» RECORDS TO USE:
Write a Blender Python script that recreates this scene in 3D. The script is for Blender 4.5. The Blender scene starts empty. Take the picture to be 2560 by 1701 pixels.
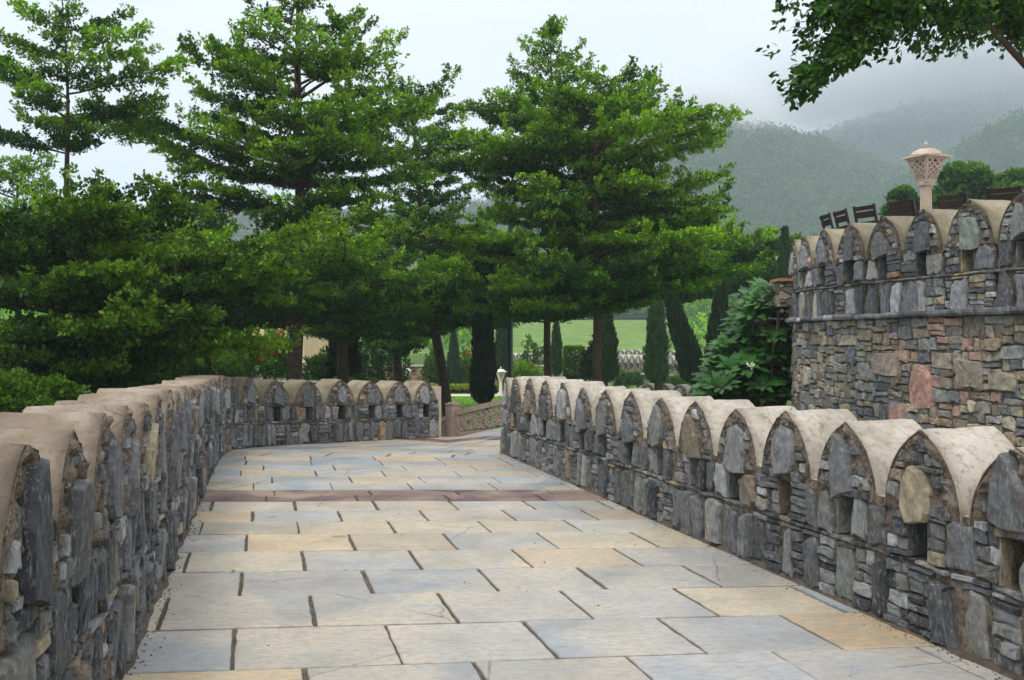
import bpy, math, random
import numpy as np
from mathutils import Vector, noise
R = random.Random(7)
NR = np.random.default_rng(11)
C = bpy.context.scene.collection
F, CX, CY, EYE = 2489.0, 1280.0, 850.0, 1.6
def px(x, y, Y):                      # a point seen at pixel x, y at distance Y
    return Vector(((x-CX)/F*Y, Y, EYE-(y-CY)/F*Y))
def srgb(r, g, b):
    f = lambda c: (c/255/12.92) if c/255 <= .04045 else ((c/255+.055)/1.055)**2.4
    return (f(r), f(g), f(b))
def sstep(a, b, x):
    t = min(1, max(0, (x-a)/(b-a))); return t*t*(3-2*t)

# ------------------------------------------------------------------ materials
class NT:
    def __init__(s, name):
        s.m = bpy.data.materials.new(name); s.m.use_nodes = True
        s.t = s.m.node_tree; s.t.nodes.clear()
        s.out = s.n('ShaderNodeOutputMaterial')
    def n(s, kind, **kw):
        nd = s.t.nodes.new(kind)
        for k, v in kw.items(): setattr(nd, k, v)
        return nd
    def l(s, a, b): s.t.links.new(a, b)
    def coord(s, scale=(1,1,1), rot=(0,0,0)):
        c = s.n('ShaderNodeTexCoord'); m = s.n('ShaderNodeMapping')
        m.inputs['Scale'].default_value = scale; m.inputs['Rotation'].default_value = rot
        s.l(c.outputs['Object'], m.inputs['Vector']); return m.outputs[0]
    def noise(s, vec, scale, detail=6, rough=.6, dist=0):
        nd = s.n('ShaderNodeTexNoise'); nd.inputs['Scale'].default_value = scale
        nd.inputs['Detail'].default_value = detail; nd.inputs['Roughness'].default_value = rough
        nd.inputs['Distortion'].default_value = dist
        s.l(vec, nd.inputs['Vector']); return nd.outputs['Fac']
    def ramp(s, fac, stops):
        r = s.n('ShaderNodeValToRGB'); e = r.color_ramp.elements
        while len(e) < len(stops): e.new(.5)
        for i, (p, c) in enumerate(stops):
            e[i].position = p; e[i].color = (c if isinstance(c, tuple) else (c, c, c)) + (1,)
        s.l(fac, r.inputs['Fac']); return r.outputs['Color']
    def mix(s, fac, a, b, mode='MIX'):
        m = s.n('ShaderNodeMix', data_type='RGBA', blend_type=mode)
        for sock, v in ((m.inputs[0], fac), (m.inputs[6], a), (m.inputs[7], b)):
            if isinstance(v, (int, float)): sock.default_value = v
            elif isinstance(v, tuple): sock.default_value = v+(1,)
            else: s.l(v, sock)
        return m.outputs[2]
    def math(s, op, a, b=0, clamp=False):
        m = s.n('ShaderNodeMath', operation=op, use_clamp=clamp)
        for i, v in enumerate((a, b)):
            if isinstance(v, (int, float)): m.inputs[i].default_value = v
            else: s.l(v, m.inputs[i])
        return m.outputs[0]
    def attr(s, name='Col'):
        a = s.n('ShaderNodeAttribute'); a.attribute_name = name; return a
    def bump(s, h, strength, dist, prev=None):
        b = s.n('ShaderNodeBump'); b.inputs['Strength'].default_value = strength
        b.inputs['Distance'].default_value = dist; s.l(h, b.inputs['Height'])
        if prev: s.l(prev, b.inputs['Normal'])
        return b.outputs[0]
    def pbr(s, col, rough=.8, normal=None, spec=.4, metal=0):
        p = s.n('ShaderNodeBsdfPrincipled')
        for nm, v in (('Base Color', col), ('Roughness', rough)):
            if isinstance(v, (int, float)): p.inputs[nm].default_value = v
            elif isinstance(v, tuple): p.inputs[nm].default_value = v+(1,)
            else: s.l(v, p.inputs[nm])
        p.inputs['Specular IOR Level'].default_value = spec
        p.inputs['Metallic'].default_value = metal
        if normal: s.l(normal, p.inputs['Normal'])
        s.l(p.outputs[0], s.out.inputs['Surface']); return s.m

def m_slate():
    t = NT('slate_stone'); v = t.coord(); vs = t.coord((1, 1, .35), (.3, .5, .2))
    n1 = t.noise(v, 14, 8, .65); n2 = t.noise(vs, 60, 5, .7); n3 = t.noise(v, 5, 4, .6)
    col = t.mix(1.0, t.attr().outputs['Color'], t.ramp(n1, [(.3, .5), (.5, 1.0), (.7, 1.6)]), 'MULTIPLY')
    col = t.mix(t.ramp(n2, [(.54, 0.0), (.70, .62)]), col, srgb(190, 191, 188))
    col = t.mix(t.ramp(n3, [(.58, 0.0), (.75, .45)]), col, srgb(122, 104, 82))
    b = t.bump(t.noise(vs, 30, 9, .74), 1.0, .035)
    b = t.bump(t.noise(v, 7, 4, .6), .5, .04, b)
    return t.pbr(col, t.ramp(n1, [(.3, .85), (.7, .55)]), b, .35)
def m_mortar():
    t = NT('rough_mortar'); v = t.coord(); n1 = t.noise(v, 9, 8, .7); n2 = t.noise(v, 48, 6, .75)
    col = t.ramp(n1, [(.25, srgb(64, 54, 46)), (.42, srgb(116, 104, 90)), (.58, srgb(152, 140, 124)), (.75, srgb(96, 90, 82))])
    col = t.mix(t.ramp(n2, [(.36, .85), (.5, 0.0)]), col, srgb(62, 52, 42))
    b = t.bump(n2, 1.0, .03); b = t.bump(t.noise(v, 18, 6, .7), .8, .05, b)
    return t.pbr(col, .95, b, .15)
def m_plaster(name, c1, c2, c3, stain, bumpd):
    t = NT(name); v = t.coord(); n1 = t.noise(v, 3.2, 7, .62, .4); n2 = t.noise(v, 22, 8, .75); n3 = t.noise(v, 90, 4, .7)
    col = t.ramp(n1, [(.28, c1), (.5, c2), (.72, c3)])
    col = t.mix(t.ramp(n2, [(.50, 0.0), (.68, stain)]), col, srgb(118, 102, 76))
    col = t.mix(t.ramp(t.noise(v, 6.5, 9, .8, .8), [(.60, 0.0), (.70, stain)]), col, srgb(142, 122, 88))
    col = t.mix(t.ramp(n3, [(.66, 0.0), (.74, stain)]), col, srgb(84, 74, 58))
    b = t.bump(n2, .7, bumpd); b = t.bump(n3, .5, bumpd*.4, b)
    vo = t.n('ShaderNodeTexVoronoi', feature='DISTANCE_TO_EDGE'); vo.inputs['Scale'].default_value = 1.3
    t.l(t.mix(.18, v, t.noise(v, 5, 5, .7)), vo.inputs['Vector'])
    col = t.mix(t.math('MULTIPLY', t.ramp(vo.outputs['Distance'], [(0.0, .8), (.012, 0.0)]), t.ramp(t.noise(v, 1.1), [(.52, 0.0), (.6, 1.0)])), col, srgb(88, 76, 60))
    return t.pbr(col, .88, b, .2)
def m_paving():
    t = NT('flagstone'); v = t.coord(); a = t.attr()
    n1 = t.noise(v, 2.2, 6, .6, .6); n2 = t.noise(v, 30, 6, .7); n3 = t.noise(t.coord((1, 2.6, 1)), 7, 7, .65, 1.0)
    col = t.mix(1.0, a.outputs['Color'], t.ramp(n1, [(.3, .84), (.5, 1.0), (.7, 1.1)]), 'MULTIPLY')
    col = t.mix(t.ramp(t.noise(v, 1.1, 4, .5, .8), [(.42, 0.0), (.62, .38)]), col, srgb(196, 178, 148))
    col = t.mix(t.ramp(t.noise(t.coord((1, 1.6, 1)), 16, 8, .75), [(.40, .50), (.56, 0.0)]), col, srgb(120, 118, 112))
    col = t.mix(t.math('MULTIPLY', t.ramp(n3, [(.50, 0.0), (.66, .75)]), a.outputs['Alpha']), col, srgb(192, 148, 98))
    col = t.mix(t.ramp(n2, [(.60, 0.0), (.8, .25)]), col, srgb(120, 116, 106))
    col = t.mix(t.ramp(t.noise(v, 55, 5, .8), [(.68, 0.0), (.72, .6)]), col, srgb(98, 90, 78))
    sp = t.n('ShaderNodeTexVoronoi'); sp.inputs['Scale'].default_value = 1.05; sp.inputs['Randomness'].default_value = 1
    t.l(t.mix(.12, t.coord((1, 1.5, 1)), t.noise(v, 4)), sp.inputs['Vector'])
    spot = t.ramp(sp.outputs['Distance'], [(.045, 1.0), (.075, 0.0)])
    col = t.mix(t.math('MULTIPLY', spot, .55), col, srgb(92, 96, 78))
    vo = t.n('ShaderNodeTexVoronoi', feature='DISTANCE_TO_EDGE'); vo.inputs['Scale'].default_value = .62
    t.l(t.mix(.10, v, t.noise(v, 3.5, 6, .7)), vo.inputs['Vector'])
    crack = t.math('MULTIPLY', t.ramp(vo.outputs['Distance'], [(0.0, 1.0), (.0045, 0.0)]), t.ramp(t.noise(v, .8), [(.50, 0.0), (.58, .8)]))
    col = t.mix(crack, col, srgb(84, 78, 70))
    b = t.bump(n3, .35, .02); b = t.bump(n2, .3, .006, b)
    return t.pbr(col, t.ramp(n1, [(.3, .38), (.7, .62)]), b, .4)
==
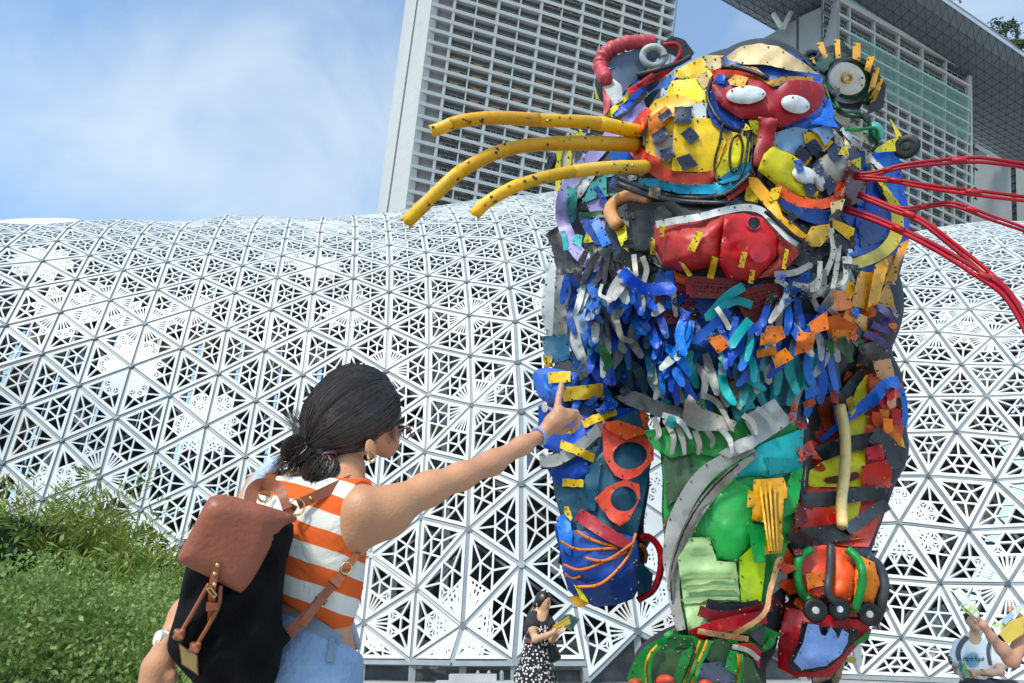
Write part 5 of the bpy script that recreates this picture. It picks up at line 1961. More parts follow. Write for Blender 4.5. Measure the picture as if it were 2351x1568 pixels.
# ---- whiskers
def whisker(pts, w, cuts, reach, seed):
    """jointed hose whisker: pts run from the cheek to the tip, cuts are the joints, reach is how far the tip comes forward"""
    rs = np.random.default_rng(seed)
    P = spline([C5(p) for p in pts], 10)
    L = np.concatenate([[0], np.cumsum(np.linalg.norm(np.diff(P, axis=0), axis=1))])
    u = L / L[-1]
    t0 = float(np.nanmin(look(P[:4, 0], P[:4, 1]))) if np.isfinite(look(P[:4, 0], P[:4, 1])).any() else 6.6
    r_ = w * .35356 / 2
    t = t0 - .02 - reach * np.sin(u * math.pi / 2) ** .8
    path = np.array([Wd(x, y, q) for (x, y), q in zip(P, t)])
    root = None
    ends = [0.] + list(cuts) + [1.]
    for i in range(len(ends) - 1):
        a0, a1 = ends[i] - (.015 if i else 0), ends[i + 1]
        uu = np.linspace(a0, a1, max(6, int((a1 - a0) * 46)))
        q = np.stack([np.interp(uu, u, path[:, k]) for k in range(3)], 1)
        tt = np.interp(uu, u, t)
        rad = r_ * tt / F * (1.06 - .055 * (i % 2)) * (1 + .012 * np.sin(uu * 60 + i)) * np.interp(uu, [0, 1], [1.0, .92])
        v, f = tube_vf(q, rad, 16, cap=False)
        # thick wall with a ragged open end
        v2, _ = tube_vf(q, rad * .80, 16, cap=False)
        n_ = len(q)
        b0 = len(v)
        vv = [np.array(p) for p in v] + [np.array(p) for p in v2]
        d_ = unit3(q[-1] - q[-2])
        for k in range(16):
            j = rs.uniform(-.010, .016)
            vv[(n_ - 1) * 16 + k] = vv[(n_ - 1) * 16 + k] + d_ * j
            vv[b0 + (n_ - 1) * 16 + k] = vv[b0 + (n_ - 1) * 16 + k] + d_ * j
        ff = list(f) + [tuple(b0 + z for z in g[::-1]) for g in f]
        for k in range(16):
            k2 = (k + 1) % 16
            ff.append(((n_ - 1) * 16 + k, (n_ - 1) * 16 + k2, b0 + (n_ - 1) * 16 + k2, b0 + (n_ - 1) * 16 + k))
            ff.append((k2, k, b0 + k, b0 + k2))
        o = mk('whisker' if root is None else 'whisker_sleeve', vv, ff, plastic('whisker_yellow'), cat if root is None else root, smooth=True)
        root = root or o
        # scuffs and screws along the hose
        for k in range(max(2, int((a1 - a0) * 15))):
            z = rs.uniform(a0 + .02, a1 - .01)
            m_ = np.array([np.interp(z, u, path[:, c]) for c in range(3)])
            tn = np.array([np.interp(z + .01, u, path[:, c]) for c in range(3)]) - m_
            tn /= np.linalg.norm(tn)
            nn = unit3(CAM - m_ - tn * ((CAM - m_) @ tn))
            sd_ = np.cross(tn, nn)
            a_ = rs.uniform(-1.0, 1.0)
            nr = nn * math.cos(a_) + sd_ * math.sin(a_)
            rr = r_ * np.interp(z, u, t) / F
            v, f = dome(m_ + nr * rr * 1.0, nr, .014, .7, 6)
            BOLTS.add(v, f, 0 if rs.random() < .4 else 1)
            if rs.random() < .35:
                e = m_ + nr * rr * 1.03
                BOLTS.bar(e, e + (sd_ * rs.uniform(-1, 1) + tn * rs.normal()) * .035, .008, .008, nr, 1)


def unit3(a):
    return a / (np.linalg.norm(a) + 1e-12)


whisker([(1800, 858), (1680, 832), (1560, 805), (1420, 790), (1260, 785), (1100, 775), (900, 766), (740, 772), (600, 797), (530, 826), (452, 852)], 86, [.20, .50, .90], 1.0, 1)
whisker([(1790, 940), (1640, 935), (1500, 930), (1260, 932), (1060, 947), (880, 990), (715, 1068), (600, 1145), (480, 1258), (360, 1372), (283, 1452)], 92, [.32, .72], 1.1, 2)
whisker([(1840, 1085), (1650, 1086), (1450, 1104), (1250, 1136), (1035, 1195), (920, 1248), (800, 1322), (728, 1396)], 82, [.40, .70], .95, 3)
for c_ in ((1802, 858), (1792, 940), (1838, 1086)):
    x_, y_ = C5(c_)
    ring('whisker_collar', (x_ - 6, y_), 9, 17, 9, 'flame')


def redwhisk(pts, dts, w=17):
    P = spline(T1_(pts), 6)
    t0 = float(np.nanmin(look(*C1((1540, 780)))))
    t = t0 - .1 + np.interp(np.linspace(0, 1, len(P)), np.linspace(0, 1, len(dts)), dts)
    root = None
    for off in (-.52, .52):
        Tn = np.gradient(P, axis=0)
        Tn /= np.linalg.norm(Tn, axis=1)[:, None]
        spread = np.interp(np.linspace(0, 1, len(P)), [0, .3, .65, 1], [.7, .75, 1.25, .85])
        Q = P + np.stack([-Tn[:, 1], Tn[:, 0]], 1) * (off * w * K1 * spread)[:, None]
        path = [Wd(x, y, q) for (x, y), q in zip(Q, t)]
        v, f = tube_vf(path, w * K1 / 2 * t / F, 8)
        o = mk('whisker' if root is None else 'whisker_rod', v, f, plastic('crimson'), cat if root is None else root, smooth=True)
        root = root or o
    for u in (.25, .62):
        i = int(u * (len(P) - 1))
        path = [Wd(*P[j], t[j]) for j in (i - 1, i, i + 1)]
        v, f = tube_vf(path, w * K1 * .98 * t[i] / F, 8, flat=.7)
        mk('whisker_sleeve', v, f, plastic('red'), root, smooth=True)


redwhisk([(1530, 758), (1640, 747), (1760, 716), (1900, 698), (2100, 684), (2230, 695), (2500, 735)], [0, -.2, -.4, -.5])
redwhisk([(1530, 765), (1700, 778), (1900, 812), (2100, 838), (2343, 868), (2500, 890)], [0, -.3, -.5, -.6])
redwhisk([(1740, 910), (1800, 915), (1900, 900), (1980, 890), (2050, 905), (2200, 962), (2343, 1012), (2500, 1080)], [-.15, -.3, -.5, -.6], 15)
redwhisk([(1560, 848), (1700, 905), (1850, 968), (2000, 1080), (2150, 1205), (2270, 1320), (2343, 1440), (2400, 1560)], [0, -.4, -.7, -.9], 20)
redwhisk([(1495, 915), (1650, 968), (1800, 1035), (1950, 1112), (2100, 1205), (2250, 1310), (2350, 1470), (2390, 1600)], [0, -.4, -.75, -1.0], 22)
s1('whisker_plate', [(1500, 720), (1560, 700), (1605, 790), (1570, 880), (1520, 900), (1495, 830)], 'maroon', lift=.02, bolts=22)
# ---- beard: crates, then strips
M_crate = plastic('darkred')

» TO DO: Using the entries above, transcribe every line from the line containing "Write a Blender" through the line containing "t = min(1, max(0, (x-a)/(b-a)));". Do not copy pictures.

» TASK RESULT:
Write a Blender Python script that recreates this scene in 3D. The script is for Blender 4.5. The Blender scene starts empty. Take the picture to be 2560 by 1701 pixels.
import bpy, math, random
import numpy as np
from mathutils import Vector, noise
R = random.Random(7)
NR = np.random.default_rng(11)
C = bpy.context.scene.collection
F, CX, CY, EYE = 2489.0, 1280.0, 850.0, 1.6
def px(x, y, Y):                      # a point seen at pixel x, y at distance Y
    return Vector(((x-CX)/F*Y, Y, EYE-(y-CY)/F*Y))
def srgb(r, g, b):
    f = lambda c: (c/255/12.92) if c/255 <= .04045 else ((c/255+.055)/1.055)**2.4
    return (f(r), f(g), f(b))
def sstep(a, b, x):
    t = min(1, max(0, (x-a)/(b-a))); return t*t*(3-2*t)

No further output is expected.